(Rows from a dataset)
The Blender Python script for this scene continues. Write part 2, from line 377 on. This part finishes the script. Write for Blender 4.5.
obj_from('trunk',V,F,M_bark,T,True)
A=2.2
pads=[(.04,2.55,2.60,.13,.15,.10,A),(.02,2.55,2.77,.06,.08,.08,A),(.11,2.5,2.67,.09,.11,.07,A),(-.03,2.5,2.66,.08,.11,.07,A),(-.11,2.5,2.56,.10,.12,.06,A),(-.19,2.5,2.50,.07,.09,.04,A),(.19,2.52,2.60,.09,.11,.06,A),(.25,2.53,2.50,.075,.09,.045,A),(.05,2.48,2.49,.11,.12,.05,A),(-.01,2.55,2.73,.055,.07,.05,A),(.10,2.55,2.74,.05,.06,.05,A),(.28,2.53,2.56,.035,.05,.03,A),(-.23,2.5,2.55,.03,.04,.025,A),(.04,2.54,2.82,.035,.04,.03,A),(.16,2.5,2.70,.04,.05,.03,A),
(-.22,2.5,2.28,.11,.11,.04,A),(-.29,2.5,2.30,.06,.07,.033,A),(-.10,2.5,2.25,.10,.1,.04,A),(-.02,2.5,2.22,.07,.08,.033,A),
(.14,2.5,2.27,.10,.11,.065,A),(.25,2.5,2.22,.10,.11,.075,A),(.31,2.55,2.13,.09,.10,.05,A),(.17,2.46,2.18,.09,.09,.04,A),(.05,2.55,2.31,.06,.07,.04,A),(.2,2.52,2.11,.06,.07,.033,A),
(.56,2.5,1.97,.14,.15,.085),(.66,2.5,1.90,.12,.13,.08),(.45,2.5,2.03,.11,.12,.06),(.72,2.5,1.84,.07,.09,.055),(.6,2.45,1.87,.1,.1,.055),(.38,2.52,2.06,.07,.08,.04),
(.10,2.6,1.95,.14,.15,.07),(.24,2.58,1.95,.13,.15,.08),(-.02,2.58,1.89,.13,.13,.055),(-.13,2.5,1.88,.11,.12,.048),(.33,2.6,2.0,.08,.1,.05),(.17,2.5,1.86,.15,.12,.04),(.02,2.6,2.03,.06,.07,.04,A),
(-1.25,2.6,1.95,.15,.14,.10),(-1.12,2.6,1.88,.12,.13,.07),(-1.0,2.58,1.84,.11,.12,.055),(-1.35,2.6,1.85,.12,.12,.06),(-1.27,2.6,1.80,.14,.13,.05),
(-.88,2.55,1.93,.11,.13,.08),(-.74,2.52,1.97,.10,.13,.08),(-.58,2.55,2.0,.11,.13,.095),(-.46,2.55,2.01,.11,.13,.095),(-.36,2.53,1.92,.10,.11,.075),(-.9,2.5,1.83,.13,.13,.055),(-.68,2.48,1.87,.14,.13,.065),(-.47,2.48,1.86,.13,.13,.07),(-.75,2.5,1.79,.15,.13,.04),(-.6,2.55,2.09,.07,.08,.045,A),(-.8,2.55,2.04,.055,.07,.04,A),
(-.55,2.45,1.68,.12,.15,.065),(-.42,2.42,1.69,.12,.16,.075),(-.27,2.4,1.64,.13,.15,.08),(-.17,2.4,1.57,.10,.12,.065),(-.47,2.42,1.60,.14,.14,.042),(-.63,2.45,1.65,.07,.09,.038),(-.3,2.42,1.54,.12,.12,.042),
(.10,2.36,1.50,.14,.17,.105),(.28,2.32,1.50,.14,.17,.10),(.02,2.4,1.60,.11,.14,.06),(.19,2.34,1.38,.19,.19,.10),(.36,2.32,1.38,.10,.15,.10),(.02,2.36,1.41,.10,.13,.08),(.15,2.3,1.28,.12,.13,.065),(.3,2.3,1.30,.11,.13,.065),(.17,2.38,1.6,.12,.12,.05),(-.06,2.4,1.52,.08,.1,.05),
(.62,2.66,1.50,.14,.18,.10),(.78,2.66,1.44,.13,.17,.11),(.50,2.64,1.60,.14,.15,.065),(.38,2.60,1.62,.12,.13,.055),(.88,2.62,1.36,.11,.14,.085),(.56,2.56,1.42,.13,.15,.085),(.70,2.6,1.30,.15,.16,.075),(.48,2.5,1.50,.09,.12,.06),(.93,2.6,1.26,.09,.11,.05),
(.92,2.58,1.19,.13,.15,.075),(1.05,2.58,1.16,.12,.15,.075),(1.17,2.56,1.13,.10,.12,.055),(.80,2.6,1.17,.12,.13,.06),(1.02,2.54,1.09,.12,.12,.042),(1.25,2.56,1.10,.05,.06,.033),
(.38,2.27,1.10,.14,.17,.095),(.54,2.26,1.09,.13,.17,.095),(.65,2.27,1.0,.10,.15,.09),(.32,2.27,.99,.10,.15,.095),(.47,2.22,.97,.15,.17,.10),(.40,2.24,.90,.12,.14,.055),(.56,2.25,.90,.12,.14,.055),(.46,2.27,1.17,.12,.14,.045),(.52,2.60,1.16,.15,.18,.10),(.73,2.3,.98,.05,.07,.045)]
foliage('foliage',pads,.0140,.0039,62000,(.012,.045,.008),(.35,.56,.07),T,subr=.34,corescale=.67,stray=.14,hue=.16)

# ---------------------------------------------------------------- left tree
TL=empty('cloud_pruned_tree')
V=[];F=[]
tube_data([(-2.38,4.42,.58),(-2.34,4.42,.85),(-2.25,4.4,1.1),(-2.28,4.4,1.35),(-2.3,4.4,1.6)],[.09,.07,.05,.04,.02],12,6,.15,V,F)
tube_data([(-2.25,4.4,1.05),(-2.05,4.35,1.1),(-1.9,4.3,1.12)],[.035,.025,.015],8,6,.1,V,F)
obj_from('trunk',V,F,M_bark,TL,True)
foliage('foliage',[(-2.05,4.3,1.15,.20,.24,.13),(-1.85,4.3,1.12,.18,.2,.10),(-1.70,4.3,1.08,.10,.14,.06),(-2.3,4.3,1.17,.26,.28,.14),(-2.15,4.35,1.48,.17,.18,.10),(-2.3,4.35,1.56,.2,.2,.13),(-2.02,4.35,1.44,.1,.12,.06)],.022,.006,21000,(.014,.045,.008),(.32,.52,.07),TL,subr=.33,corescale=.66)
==
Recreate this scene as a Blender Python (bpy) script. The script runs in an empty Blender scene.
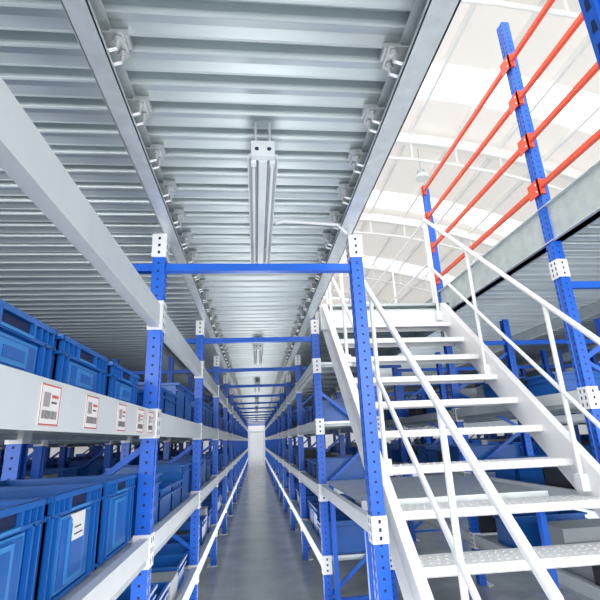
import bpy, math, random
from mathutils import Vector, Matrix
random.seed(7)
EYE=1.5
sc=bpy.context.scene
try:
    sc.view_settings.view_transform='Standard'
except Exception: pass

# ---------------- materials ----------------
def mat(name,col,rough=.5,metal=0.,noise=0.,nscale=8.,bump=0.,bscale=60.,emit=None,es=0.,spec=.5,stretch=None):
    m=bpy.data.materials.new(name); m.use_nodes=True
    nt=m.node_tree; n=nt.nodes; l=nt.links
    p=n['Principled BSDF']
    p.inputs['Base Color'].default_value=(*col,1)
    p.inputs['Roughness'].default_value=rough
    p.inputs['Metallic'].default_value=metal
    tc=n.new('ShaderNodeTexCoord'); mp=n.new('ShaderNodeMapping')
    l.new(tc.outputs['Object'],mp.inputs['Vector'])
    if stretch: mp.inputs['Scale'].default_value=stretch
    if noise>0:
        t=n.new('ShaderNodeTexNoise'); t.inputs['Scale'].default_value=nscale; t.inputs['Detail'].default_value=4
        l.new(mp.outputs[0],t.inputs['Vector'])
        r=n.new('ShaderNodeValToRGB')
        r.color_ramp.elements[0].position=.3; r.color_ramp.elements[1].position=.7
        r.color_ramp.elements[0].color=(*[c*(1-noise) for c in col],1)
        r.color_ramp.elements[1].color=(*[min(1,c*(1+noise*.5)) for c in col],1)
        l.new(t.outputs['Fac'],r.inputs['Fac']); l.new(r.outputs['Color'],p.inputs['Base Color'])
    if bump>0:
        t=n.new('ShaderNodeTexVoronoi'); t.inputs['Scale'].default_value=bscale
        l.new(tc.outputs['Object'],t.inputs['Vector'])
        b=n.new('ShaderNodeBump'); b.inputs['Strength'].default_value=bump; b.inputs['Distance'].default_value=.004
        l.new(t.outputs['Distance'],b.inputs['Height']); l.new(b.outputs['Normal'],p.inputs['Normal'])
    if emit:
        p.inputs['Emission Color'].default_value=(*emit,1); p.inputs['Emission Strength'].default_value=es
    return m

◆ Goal
All lines above starting at the one with "Recreate this scene" and ending at the one with "except Exception: pass", inclusive, are to be printed again exactly, with the pictures left out.

◆ Result for this task
Recreate this scene as a Blender Python (bpy) script. The script runs in an empty Blender scene.
import bpy, math, random
from mathutils import Vector, Matrix
random.seed(7)
EYE=1.5
sc=bpy.context.scene
try:
    sc.view_settings.view_transform='Standard'
except Exception: pass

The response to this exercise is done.